My father hadn't said a word to her since springing her from prison.

But once inside the house, he exploded.

“You have ruined us,” he kept saying. My sister said nothing; she acted as if she were impervious to his words.

Then he slapped her. In the middle of the living room, in front of my mother and brothers, while I hid in a corner with Pouspous. My sister retreated to her room, hating him more than ever.

That evening, Dad left the house and made his way to the Kuttab. Prayer services were long over; no one was there, but it didn't matter. Seated in his favorite chair, at the front of the small sanctuary, my father began to pray. He stayed until dawn, unable, unwilling to come home.

In the days that followed, I picked up only a few frightening words—“spies,” “Russians.”

My sister had crossed an invisible Maginot Line in a city that was, despite its cosmopolitan image, increasingly reverting back to its Islamic roots. Additionally, at a time when the Nasser regime had made it clear it wanted all Jews out of the country, it was quite plausible the
government would have targeted a young Jewish woman from a good family, knowing that such a move would put pressure on her parents. My father was certainly attuned to the drastic changes that made the Jews of Egypt fearful and on edge. He grasped better than anyone the irrational, despotic nature of the new regime, so that he should have considered the fact that a couple of attractive young women who looked a bit too Western, who were behaving a bit too freely, made choice targets.

But in his anger and fear, that didn't matter. When it came to raising a daughter, he followed the ways of Old Aleppo, so that his moral code was as strict and unbending as that of his Muslim neighbors. He was furious that my sister had acted so imprudently, and could only ponder the shame of it all, and not that she may have been perfectly innocent by modern standards, or innocent enough. That would have made Suzette a double victim—of the strict, tyrannical Egyptian authorities, and of our strict, tyrannical father.

I tried several times to ask my sister directly what had happened, but she refused to say a word about it. It was as if she had made a vow never to revisit the incident.

Decades later, she would recall for me a balmy Egyptian evening. She and her friend Doris had gone downtown. As they strolled up and down the street in their prettiest dresses, sipping Coca-Cola and enjoying the weather, they had run into two dashing young men in uniform.

The men weren't Russian spies, my sister laughed.

They weren't even Russian.

They were actually Swedish, members of the United Nations peacekeeping delegation assigned to patrol the Middle East. They were handsome, friendly, and belonged to the Blue Berets, the official UN peacekeeping force.

“I can even remember their names.” Suzette giggled, sounding more like the eighteen-year-old she once had been than the sober sixty-year-old woman she was when we spoke. “They were called Lars and Sven, and they had on these darling pale blue berets.”

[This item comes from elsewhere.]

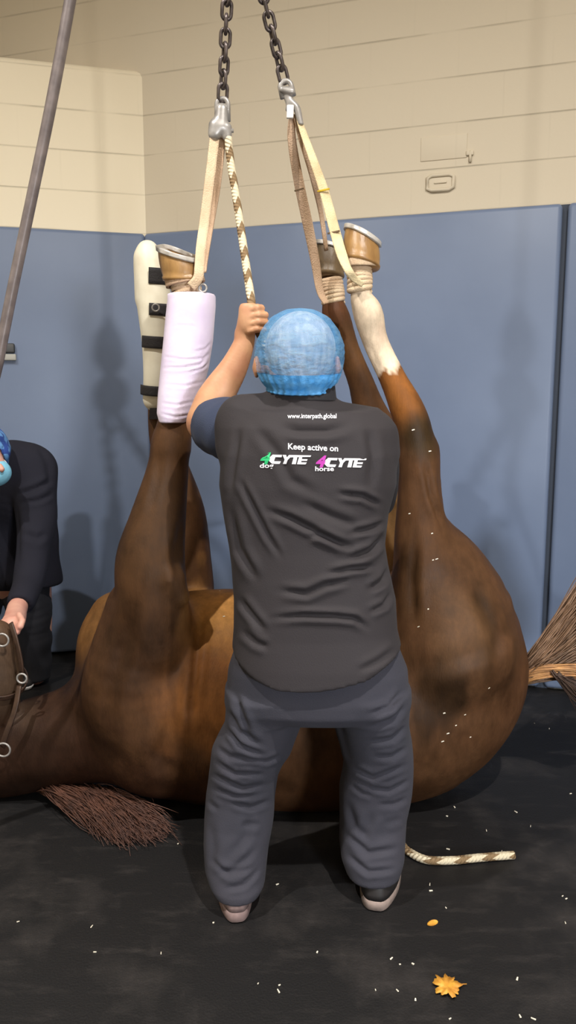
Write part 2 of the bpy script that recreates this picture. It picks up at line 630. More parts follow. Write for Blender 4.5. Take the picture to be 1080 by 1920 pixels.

The four had gone off to a popular restaurant. “We were only having pizza,” my sister insisted, underscoring the innocence of the evening. Then, suddenly, out of nowhere, several policemen and militiamen had
swooped down and arrested her and Doris. They had let the UN representatives go, and taken only the two young girls. Handcuffed, forced to ride in the back of an open truck, they were taken to the city jail and placed behind bars.